Nitrogenmuvek - Electronic Consent - Second Extension and Waiver - Result Announcement

THE DISTRIBUTION OF THIS NOTICE IN CERTAIN JURISDICTIONS MAY BE RESTRICTED BY LAW AND PERSONS INTO WHOSE POSSESSION THIS NOTICE COMES ARE REQUIRED TO INFORM THEMSELVES ABOUT, AND TO OBSERVE, ANY SUCH RESTRICTIONS.

THIS ANNOUNCEMENT RELATES TO THE DISCLOSURE OF INFORMATION THAT QUALIFIED OR MAY HAVE QUALIFIED AS INSIDE INFORMATION WITHIN THE MEANING OF ARTICLE 7(1) OF THE MARKET ABUSE REGULATION (EU) 596/2014.

Nitrogénművek Zrt.
LEI Number - 5493001ZER6R9IYAUY93

11 July 2025

NITROGÉNMŰVEK ZRT.
(THE “ISSUER”)

ANNOUNCES THE RESULTS OF THE ELECTRONIC CONSENT IN RELATION TO ITS OUTSTANDING

EUR 200,000,000 7.00 PER CENT. NOTES DUE 2025
(REGULATION S ISIN: XS1811852521 / REGULATION S COMMON CODE: 181185252 / RULE 144A ISIN: XS1811853172 / RULE 144A COMMON CODE: 181185317)

(THE “NOTES”)

Background

On 16 May 2025, the Issuer announced the commencement of an electronic consent in relation to its outstanding Notes (the “First Electronic Consent”) to, among other things, (i) waive any and all existing Events of Default or Potential Events of Default in relation to the non-payment of principal of the Notes which were due and payable on 14 May 2025 under the Trust Deed and the Conditions and (ii) assent to the extension of the maturity date of the Notes by a period of 60 days such that the Notes shall be due and payable at their principal amount together with accrued and unpaid interest on 14 July 2025 (the “First Extended Maturity Date”) (together, the “Interim Modifications and Waivers”).

On 30 May 2025, the Issuer announced the Extraordinary Resolutions giving effect to the Interim Modifications and Waivers came into effect on 2 June 2025.

On 4 July 2025, the Issuer announced the commencement of a second electronic consent in relation to its outstanding Notes (the “Second Electronic Consent”) to, among other things, (i) waive any and all existing Events of Default or Potential Events of Default in relation to the non-payment of principal of the Notes which were due and payable on the First Extended Maturity Date under the Trust Deed and the Conditions (the “Waiver”) and (ii) assent to the extension of the maturity date of the Notes by a period of 20 days such that the Notes shall be due and payable at their principal amount together with accrued and unpaid interest on 4 August 2025 (the “Second Extended Maturity Date”).

Unless the context otherwise requires, capitalised terms used in this announcement shall bear the meanings given to them in the Notice of Electronic Consent dated 4 July 2025 prepared by the Issuer (the “Notice of Electronic Consent”).
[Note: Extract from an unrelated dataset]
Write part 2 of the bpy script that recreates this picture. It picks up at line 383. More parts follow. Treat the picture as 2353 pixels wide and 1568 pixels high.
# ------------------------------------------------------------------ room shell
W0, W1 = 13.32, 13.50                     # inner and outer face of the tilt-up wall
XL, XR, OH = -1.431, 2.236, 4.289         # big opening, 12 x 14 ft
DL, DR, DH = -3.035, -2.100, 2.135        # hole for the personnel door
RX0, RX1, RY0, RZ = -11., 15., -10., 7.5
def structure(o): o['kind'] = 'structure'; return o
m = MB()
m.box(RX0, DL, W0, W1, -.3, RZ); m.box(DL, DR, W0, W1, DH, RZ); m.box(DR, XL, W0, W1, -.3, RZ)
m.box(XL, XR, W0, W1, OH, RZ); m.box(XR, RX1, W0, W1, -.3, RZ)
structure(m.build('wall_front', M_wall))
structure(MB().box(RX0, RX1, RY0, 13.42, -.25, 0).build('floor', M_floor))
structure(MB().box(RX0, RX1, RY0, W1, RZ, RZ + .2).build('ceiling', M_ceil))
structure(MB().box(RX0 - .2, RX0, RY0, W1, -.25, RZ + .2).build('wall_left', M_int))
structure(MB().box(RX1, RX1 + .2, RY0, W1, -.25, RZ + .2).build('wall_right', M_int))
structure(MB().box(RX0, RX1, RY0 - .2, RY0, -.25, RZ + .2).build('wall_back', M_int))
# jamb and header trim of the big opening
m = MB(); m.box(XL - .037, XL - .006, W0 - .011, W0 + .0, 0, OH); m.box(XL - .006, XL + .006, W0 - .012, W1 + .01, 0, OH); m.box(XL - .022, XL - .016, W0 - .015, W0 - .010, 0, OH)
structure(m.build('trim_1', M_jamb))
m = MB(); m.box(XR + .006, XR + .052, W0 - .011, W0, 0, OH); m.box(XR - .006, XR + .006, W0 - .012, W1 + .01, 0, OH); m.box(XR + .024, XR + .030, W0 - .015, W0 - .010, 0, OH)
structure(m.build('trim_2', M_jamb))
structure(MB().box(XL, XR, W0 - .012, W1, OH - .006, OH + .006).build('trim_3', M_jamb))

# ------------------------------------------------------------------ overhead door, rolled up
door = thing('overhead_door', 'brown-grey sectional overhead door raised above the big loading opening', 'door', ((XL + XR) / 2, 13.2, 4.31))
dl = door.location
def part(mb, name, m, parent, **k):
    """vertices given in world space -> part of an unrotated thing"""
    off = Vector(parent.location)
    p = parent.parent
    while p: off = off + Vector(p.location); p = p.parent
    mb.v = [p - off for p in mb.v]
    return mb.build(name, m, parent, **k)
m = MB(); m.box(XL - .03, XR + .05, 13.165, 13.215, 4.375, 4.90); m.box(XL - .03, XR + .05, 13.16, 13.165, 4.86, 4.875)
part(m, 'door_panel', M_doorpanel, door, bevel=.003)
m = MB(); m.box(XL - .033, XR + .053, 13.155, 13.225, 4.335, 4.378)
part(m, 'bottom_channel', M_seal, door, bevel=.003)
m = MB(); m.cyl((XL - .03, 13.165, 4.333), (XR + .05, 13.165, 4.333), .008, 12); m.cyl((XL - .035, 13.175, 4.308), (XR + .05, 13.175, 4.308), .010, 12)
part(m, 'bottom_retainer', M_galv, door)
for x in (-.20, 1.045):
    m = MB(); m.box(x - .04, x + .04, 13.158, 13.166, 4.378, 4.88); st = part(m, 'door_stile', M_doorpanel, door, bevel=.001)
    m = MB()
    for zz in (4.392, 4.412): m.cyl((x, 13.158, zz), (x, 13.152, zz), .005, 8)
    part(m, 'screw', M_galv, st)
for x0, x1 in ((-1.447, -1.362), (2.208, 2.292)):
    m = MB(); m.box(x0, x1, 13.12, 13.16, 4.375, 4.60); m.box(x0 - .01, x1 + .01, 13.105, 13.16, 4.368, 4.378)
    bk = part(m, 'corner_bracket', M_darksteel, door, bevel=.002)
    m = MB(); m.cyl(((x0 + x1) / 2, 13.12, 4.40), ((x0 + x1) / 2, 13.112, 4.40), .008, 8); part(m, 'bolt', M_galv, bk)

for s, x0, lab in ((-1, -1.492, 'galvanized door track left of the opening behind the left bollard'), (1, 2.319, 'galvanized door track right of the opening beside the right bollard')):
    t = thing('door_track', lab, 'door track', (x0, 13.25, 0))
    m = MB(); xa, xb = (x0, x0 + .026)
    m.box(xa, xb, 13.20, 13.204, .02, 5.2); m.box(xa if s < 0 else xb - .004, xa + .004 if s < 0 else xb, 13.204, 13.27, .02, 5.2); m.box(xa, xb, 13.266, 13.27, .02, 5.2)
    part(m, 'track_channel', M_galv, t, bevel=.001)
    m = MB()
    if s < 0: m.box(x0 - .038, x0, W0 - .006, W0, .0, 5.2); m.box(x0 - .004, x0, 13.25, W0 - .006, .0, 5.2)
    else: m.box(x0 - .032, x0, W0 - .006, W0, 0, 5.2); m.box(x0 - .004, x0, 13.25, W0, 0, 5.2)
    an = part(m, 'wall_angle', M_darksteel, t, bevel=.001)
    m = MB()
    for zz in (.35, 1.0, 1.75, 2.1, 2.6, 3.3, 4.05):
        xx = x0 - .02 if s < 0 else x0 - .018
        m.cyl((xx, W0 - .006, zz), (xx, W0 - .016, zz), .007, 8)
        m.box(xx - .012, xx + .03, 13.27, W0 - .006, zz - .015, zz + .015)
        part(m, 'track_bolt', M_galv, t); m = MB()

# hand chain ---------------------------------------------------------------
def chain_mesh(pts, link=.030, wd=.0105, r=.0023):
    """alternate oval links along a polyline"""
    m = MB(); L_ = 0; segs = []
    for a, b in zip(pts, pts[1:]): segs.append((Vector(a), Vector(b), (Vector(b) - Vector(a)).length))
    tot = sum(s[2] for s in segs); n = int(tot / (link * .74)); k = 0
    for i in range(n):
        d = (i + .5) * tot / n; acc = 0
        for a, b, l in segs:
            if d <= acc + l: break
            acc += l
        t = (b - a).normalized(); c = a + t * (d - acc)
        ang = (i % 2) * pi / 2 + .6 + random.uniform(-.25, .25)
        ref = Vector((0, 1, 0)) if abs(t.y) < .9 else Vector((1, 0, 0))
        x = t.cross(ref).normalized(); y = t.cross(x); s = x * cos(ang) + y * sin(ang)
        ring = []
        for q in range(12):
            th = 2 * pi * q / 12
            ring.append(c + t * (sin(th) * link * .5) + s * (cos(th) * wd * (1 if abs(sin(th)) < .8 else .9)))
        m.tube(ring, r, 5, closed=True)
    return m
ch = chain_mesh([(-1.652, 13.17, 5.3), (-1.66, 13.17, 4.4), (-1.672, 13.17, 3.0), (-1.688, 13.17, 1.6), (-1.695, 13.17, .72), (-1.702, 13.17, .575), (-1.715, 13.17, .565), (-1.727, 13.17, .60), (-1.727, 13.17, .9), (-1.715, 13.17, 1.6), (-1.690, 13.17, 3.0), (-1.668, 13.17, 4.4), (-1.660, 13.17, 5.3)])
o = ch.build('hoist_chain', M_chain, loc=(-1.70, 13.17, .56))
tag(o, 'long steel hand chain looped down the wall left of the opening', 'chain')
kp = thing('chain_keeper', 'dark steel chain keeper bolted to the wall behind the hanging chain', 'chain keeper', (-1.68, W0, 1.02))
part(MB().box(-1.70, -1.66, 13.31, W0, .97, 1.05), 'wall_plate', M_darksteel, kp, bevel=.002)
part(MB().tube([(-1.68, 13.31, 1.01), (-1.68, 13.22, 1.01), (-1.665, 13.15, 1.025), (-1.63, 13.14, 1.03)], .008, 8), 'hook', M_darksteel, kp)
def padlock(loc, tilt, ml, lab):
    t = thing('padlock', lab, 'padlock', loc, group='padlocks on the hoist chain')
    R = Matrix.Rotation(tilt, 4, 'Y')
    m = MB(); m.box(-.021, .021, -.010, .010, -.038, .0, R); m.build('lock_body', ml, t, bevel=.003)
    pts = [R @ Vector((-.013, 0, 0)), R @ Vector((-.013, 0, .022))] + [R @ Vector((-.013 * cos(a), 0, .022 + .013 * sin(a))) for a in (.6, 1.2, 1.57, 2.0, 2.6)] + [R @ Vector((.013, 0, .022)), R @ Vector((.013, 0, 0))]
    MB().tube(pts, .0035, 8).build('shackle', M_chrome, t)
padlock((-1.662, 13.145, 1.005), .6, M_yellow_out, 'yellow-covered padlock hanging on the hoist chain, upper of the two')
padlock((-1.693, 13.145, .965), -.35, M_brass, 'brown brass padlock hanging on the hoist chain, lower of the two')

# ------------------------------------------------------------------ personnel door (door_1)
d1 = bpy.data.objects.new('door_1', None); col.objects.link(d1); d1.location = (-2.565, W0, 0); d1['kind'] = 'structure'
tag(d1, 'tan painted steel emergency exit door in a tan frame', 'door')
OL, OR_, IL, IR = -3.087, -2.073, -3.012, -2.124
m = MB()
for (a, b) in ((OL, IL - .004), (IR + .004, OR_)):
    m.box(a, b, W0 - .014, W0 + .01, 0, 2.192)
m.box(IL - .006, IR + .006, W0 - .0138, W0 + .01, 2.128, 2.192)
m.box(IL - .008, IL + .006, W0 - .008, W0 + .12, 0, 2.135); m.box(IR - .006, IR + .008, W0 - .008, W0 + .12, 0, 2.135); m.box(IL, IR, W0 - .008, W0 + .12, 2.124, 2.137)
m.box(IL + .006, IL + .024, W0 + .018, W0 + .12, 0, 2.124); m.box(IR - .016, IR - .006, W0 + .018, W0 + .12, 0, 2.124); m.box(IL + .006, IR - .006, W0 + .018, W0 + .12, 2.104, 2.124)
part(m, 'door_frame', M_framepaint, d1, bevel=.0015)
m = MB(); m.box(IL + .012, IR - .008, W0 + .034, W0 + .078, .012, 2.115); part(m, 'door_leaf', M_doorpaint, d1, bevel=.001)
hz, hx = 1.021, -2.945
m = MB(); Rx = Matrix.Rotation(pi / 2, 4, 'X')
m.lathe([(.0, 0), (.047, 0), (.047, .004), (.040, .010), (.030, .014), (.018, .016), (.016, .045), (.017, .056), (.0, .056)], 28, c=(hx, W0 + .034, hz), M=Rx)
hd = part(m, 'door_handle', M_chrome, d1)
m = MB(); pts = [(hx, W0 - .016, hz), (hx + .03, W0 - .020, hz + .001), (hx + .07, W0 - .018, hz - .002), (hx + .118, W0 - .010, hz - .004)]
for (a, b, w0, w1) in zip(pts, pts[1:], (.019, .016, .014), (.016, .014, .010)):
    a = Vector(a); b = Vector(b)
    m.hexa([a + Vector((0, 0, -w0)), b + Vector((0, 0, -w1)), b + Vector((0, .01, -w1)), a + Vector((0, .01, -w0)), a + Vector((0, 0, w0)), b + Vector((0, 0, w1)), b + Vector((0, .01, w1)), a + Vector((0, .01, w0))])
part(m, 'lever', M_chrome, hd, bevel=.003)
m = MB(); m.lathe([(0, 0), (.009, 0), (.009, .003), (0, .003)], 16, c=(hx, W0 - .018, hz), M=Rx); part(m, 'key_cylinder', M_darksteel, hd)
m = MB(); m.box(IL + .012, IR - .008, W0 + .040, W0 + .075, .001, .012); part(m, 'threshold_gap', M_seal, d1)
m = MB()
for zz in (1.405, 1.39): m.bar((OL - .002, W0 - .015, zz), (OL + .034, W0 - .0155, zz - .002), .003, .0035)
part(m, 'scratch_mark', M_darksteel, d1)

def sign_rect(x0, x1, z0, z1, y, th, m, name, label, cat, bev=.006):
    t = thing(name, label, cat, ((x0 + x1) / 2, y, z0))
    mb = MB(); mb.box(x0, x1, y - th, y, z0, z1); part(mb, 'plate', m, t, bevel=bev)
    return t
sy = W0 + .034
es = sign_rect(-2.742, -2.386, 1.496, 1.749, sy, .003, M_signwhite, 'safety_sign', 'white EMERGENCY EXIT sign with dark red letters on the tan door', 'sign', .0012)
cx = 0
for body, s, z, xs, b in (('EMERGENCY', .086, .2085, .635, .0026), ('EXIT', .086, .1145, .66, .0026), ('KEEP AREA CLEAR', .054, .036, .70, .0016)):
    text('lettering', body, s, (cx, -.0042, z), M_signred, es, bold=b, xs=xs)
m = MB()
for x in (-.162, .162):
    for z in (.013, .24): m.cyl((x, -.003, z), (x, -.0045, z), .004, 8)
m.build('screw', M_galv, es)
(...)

Results of the Electronic Consent

The Issuer announces that, pursuant to the Notice of Electronic Consent, the Extraordinary Resolution was passed by way of Electronic Consent on 11 July 2025.

As such, the Issuer announces that it shall execute an amendment deed, which amends the Terms and Conditions in respect of the Notes to provide for the Waiver and to implement the Second Extended Maturity Date.

Extension under the Transaction Support Agreement

On 28 May 2025, the Issuer announced that it had entered into a Transaction Support Agreement with, among others, the AHG.

In order to provide the Issuer, its advisors and the AHG advisors with the additional time necessary to implement the documentation required to implement the Revised Proposal, the Issuer has also agreed with the Super Majority Consenting Creditors to extend the “Long Stop Date” (each as defined therein) to 4 August 2025, or such other later date as may be agreed in writing (e-mail being sufficient) by each of the Issuer and the Super Majority Consenting Creditors.

The Tabulation Agent

Questions and requests for assistance in connection with the foregoing may be directed may be directed to the Tabulation Agent.

The Tabulation Agent is:

GLAS Specialist Services Limited

 55 Ludgate Hill Level 1 West London EC4M 7JW, United Kingdom

Email: nitrum@glas.agency

Disclaimers

This announcement must be read by Noteholders in conjunction with the Notice of Electronic Consent.

This announcement is made by Nitrogénművek Zrt. and contains information that qualified or may have qualified as inside information for the purposes of Article 7 of the Market Abuse Regulation (EU) 596/2014 (“MAR”). For the purposes of MAR and the Implementing Technical Standards, this announcement is made by Zoltán Bige, Chief Strategy Officer and Member of the Board at the Issuer.

This announcement is given by the Issuer.